In his new book published in March 2024, Nijay Gupta said that many twentieth-century scholars of early Christian worship approached the topic with a “major methodological flaw” by assuming that modern categories of Christian worship were used in the first century. Gupta’s assessment aligns with the conclusions of my 2022 PhD dissertation, “Worship Service or Assembly: An Investigation of the Terminology Used to Describe Christian Meetings in the New Testament.”
The thesis of this paper is that previous studies of early Christian worship were built on the methodological flaw of anachronism, as well as presentism, pan-liturgism, and confirmation bias.
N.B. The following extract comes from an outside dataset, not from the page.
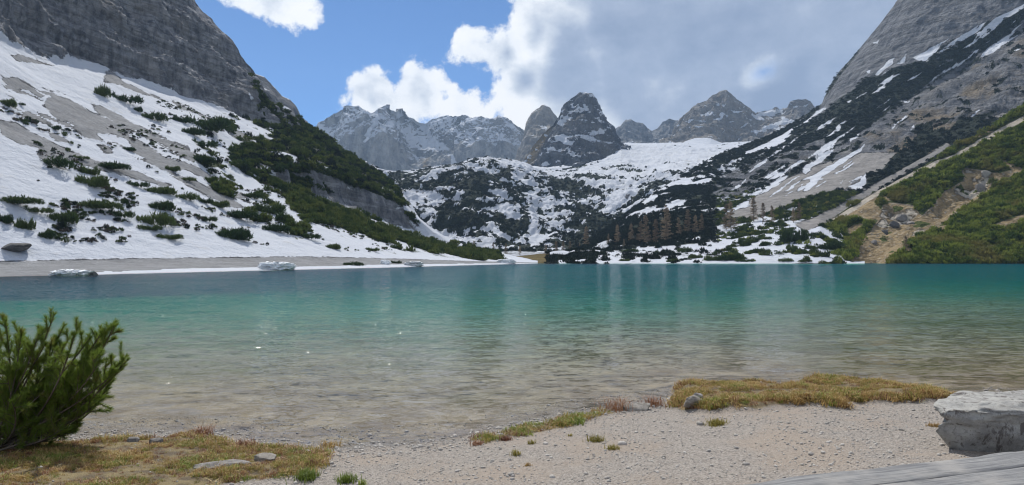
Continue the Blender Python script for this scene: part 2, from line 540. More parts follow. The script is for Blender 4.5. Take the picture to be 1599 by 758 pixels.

These flaws drove scholars to the mistaken assumption that NT assemblies should be studied under the category of “worship.” This paper asserts that NT writers did not view their gatherings under the category of “worship,” which was a concept that didn’t emerge in Christianity until the fourth century with the institutional development of the Catholic and Orthodox churches.
The paper briefly reviews studies of early Christian worship, including works by C. F. D. Moule (1961), Ralph Martin (1964), I. Howard Marshall (1985), Robert Webber (1994), D. A. Carson (2002), and Daniel Block (2014). After identifying the methodological problems, this paper proposes key principles that provide a better foundation for understanding the assembly practices of first-century Christians.
These principles include (1) building beliefs upon Scripture, not tradition, (2) using first-century terminology to identify first-century concepts, (3) avoiding the assumption that modern practices were present in the first century (anachronism), and (4) resisting the urge to justify modern practices (confirmation bias). The paper concludes with a brief assessment of its implications for the assembly practices of global Christianity.